MP demands Miami cop beat
RESIDENTS and a state MP want the government to set up a police beat in Miami to end ongoing crime and violence by out-of-control youths.
The breaking of a Japanese man’s arm by a group of youths outside a supermarket was the final straw.
The problem has got so bad some residents are refusing to shop at the Miami One shopping centre after dark.
Mermaid Beach MP Ray Stevens says he has held talks with shopping centre managers and reached out to the Police Minister to ensure a police presence beachside between Palm Beach and Broadbeach.
The Bulletin has been sent photographs and video from residents of a bloody syringe in a shopping centre toilet, people sleeping rough on the pavement and drunken exchanges between youths.
Facebook messages from concerned residents reveal they will not shop at Miami One after dark.
Mr Stevens told state parliament he was appalled by a recent incident in which a Japanese person was set upon by four youths in the middle of the Miami One centre. The juvenile crime squad was investigating but it would lead to a “lettuce-leaf slap on the wrist” due to Labor’s weak laws, he said.
“I have spoken to senior police about the possibility of establishing a police beat in the Miami One shopping centre to send a loud and clear message to potential miscreants, such as the police beat they have established in the Harbour Town shopping centre,” Mr Stevens said.
He said he had contacted the shopping centre managers and they were “more than happy to assist by providing a highly visible premises to police at a peppercorn rental”.
The state government was prepared to back police beats in areas north of the Coast and should also consider the Miami proposal, Mr Stevens said. “I am pleased that as recently as this week in the House the Minister for Police has confirmed the use of police beats as a strong deterrent to crime when he said that the electorate of Pumicestone was soon to get a police beat in its central area.
“If it is good enough for the minister to provide a police beat in the Labor electorate of Pumicestone, then surely it is good enough to supply a police beat in the Miami One shopping centre, which obviously is not a Labor electorate and probably never will be.

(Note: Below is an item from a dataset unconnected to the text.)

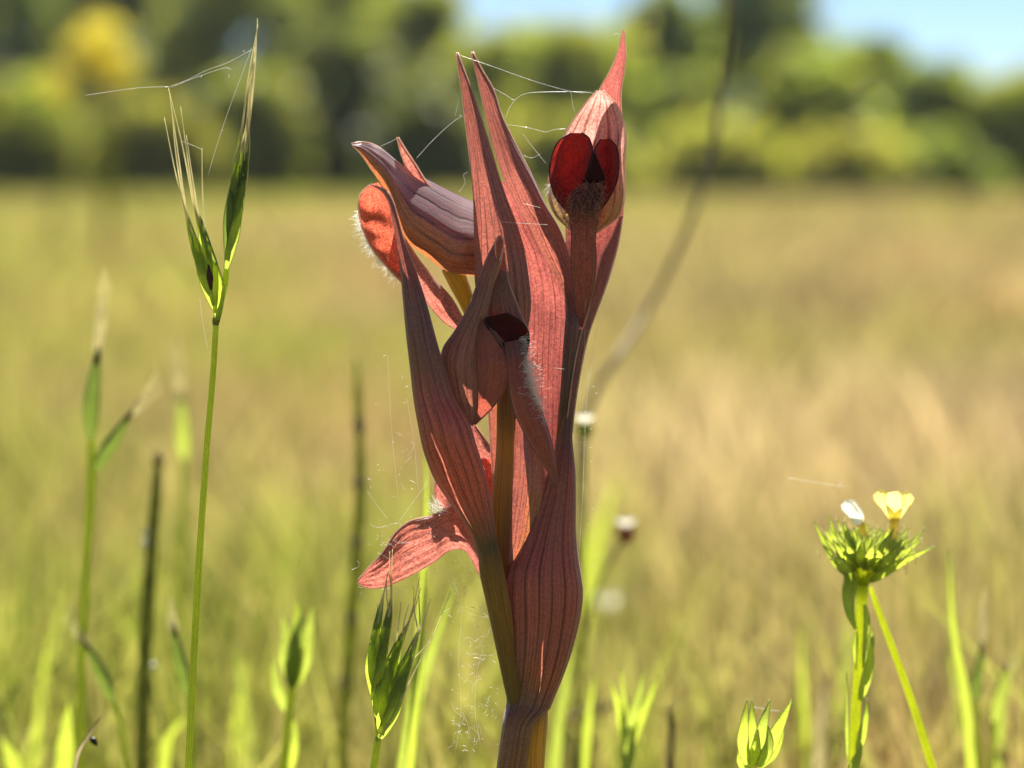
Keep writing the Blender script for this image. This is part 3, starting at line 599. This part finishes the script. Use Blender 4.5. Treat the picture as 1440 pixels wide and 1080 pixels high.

“Whilst there is a police station at Broadbeach and one at Palm Beach, it is 12.7 kilometres between those two stations, which is the greatest distance between any stations on the Gold Coast.”
Miami Residents Community Group leader David Rogers provided the Bulletin with Facebook posts of concerned residents and the photographs of suspected crime and drug activity around the centre.
He said a Japanese man who works at a local language school spoke to a group of teens abusing customers as they exited Coles.
As one witness posted online: “They are obviously wasted or on drugs, the main one is just losing it at people and being totally menacing.”
But when the man attempted to speak to them, they broke his arm and stole his phone.
“He is physically and emotionally shattered,” Mr Rogers said.
“He is now desperate to get back to Japan. It’s a sad indictment on the crime in Miami.”